In 2007, Apple introduced its first generation iPhone. Yesterday, it announced the launch of its much-anticipated iWatch. It’s just one example of how consumer technology is marching on at an unprecedented rate. But as CIOs well know, the continual hardware upgrades, not to mention the rapid iteration of software development cycles that are the driving force of the Apples and Googles of the world, can be unsettling — or worse — for the enterprise workplace.

The constant evolution of technology has the potential to make an older generation of employees feel even older and, alas, seem even more irrelevant to a company’s Millennial contingent. The good news? There’s an easy solution to the tech generation gap, according to Tom Koulopoulos, chairman at the Delphi Group, a consultancy in Andover, Mass. It’s called reverse mentoring.

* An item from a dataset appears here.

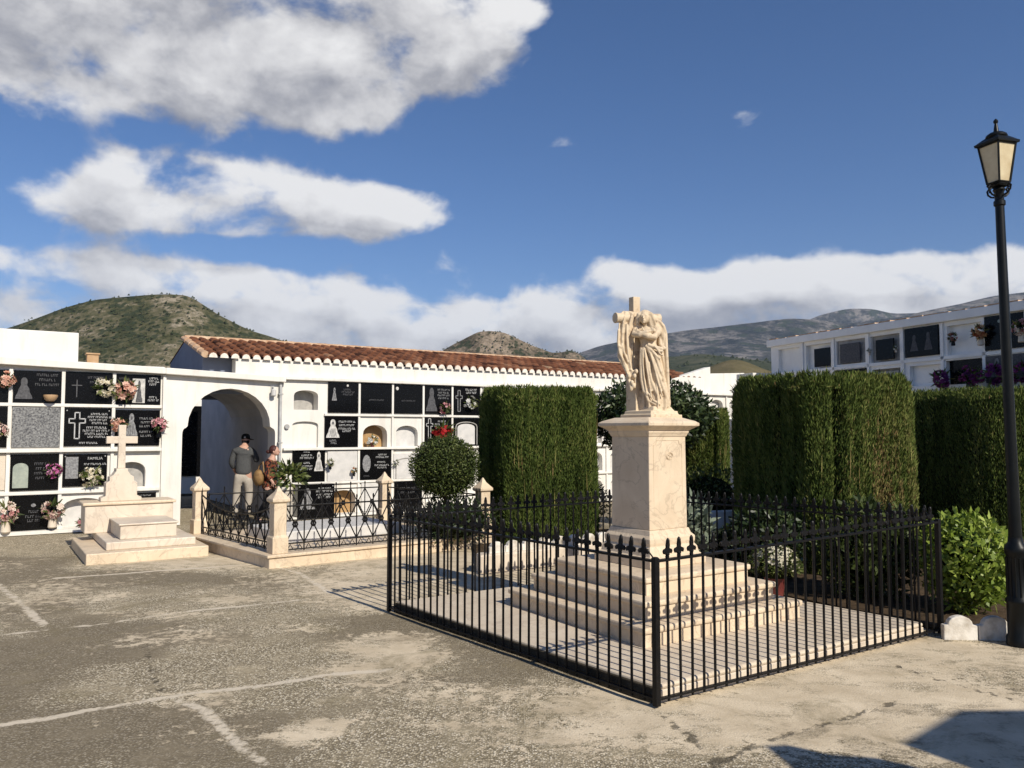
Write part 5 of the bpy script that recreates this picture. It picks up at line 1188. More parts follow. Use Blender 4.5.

“If you walk away with nothing else, walk away with this actionable item: Create a reverse mentoring program within your organization,” Koulopoulos said to the C-suite executives gathered at Fusion 2015, which is hosted by WTN Media in Madison Wis. Reverse mentoring is exactly what it sounds like. “It’s mentoring turned on its head,” Koulopoulos said. It turns senior executives into mentees who learn about the ins and outs of “youth technologies” from the company’s Millennial hires. Mentees are free to ask questions about the benefits of Instagram or how often they should tweet — or why they should be using Twitter at all.

Reverse mentoring is not a new concept. Jack Welch, the legendary CEO at General Electric, was a big proponent of the practice. According to a video interview, Welch introduced reverse mentoring in 1999 after meeting the CEO of a global consumer finance company who relied on younger hires to help him become better acquainted with ecommerce. “That was one of the best ideas I’d heard in a long time,” Welch said. When he returned home, he championed a similar program at GE. While Welch made reverse mentoring mandatory at GE, other companies like Cisco keep the program completely voluntary, Koulopoulos said.

And traditional mentoring doesn’t have to go away; reverse mentoring simply becomes an extension of it, he said. Despite its potential impact, reverse mentoring is nascent, seen at less than 10% of organizations today, Koulopoulos said.